Para mí, las dos mejores narraciones de la Resurrección se encuentran en el evangelio de San Lucas y en el de San Juan. El episodio del evangelio de san Lucas podría figurar en una antología de la narrativa posmoderna. Veamos. Cuando María y las demás mujeres van al sepulcro de Jesús y se lo encuentran vacío, comunican la noticia de su resurrección a los apóstoles y a los conocidos, pero nadie las cree. De todos modos, todo el mundo -alborotado, excitado- empieza a comentar la noticia. En esos momentos, un grupo de peregrinos se dirigen a un poblado llamado Emaús, y como es natural, todos están hablando de aquel hecho que consideran imposible (como buenos chismosos, no pueden dejar de hablar de la tumba vacía, o mejor dicho, de la tumba que las mujeres aseguran haberse encontrado vacía). Y en esto se les aparece un desconocido que se une al grupo y que les pregunta de qué están hablando. Un tal Cleofás se dirige al desconocido y le pregunta: «¿Eres tú el único forastero en Jerusalén que no has sabido lo que ha pasado en estos días?». Y entonces el tal Cleofás se pone a contarle al desconocido la historia de Jesús. Más tarde, por supuesto, descubriremos que aquel desconocido que había escuchado pacientemente la historia de Jesús era el propio Jesús (que acabará desapareciendo de la escena). En el Evangelio de San Juan la historia es más poética y mucho más sutil. María acude a la tumba, se la encuentra vacía, y entonces se da cuenta de que detrás de ella hay un jardinero. El jardinero le pregunta por qué llora y se dirige a ella llamándola por su nombre, María. El jardinero, claro está, es Jesús. María quiere tocar a su hijo, pero Jesús desaparece.

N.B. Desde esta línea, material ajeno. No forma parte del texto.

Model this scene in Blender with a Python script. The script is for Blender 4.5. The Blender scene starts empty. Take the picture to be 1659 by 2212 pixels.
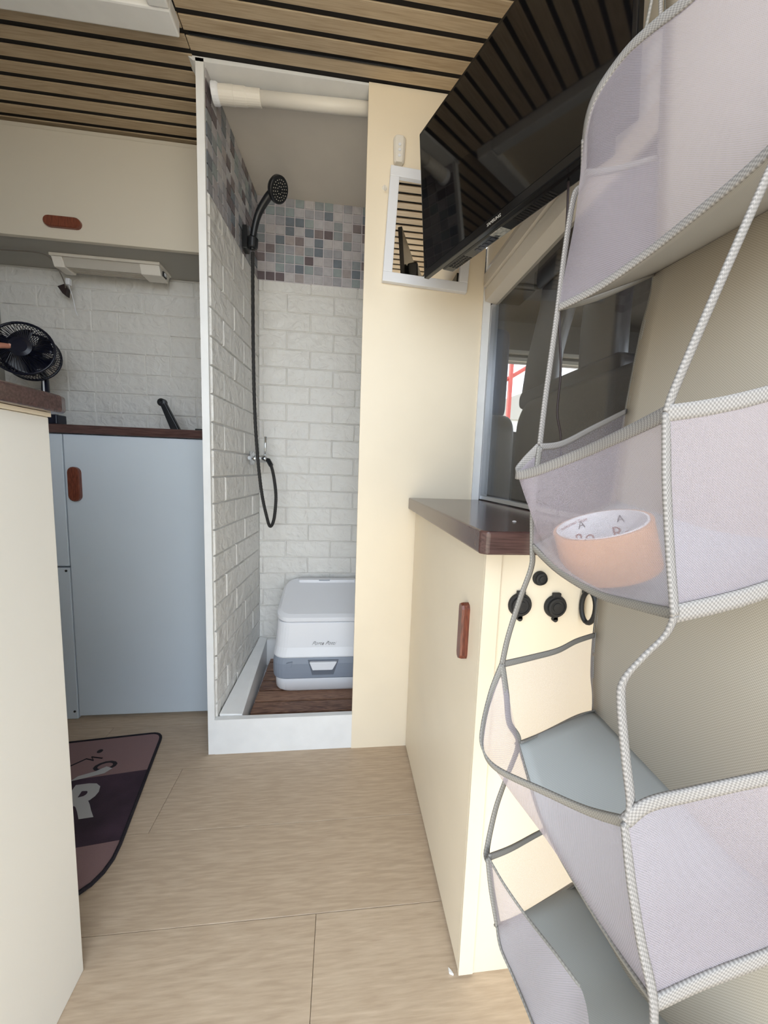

Los evangelistas sabían que la resurrección era el momento cumbre de su relato, pero también el más difícil, así que tuvieron que hacer desaparecer a Jesús como si fuera un fantasma. Pero la historia es tan poderosa y está tan bien narrada que nos sigue poniendo los pelos de punta, sintamos lo que sintamos o le veamos o no el sentido religioso. Y la historia sigue con nosotros. A mediados del siglo pasado, en Praga, en su casa de la isla de Kampa -de la que prácticamente no salía, Vladimir Holan escribió un poema sobre la resurrección que sigue trasmitiendo lo mismo que debieron de sentir los peregrinos de Emaús cuando se les apareció aquel desconocido que les preguntó de qué cosas tan raras estaban hablando. El poema de Holan es breve. Se llama Resurrección. Y termina así, con estos siete versos: «Entonces nos quedaremos aún tendidos un momento./ La primera en levantarse/ será mamá... La oiremos/ encender silenciosamente el fuego,/ poner silenciosamente el agua sobre el fogón/ y coger con sigilo del armario el molinillo de café./ Estaremos de nuevo en casa». Estaremos de nuevo en casa. Eso es, supongo, la Pascua de Resurrección.